Monday, February 1, 2010

The Volcker Rule: Banks Back to Basics, Stop Ripping us Off

President Obama refers to the "Volcker rule" , as a new plan to limit what banks can do, raising the ire from the big banks, and in turn those sending stock plummeting.

The Globe and Mail had a great article on Paul Volcker this weekend. It says that Paul Volcker, the former Fed chief has long insisted that deposit-taking banks have a duty to safeguard public assets and must be restricted from speculative activities that put them at risk.

"Banks have a service responsibility to individuals, to businesses and to governments, for that matter. And they run the payments system. Those are very basic functions, which is the reason they are protected," Mr. Volcker told me last October.

For those same reasons, "they should be limited in their more speculative activities. I have expressed a view that they shouldn't be running private equity funds and they shouldn't be in the commodities markets," he said.

"And their trading activities should certainly be limited. I don't want everybody to become a hedge fund." In effect, Mr. Volcker was calling for an updated version of the 1933 Glass-Steagall Act, which set up a wall between U.S. investment and commercial banking until it was cast aside in the deregulation craze of the 1990s. At the time, Mr.

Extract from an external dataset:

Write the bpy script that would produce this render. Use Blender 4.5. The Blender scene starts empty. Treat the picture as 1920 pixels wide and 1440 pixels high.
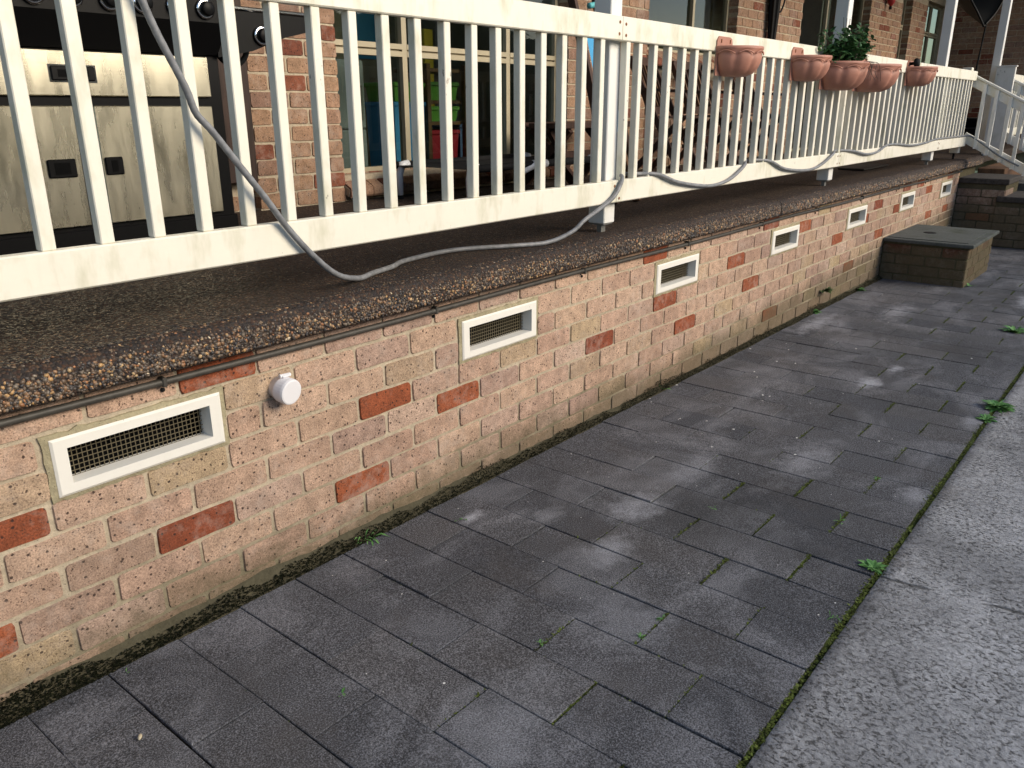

Volcker was dismissed as an ancient relic by the banking establishment and marginalized by the Obama brain trust.

Closer Obama advisers, such as Treasury Secretary Timothy Geithner and top economic aide Larry Summers - both once staunch supporters of deregulation - lived in hope that Wall Street would clean up its own act and that public anger about the financial collapse would fade.
But the anger hasn't dissipated, the banks have returned to some of their old habits, and Mr. Obama badly needs a popular cause to restore his political fortunes.

Enter the slightly stooped Mr. Volcker, who at 6-foot-7 still stands out in a crowd of presidential advisers.

"He's very much an old-fashioned, nuts-and-bolts kind of guy who I think feels he's been vindicated by the times," says Robert Brusca, who as a young economist worked for Mr. Volcker when he ran the Federal Reserve Bank of New York in the late 1970s.
"There's something to be said about people who keep their fundamental values," Mr. Brusca said.

Mr. Volcker, whose formidable reputation as a central banker stems from his successful war on double-digit inflation in the early 1980s, railed against what he considered toothless reform efforts, even as he was largely ignored in official Washington. That's despite the fact he ostensibly had the ear of the president as head of the Economic Recovery Advisory Board.

Mr. Volcker had earlier fretted about the spread of credit-default swaps and other complex derivatives and said the only meaningful financial innovation in the past two decades was the development of ATMs.

Just last month, he had this to say to a bunch of senior global bankers: "I wish someone would give me one shred of neutral evidence that financial innovation has led to economic growth."
Critics will find much not to like in the Volcker plan, and influential bank lobbyists are sure to mount a full-court press to try to keep the proposed reforms stuck in the congressional wilderness.

And now that the U.S. Supreme Court has removed limits on how much corporations can spend in election campaigns, the cash-dispensing lobbyists will have more millions to spread around.
Despite his own reformist bent - "Glass-Steagall was probably a much better idea than people realize" - Mr. Brusca says it would be foolish to prohibit banks from proprietary trading, as the Volcker plan envisages.

That's partly because banks need to trade in the market constantly to gauge, for example, how liquid it is for a given security and what volumes and pricing would make sense.
Banks can't simply wait for an order from a client and slot it through to the market, says Mr. Brusca, who runs New York-based Fact and Opinion Economics.

"That's not how banking works. If it worked that way, then people wouldn't need banks," he said.
So far, we know little beyond the generalities of the Volcker plan. And by the time it makes its way through Congress, it may have morphed into something Mr. Volcker wouldn't recognize if it bumped into him on the street.

But if the policy makers can manage to fend off the advances of the lobbyists, the big deposit-taking institutions will look a little more like staid utilities than major risk-takers with public money.

That would certainly suit the tall man who has been pushing so hard to get banking back to its basics".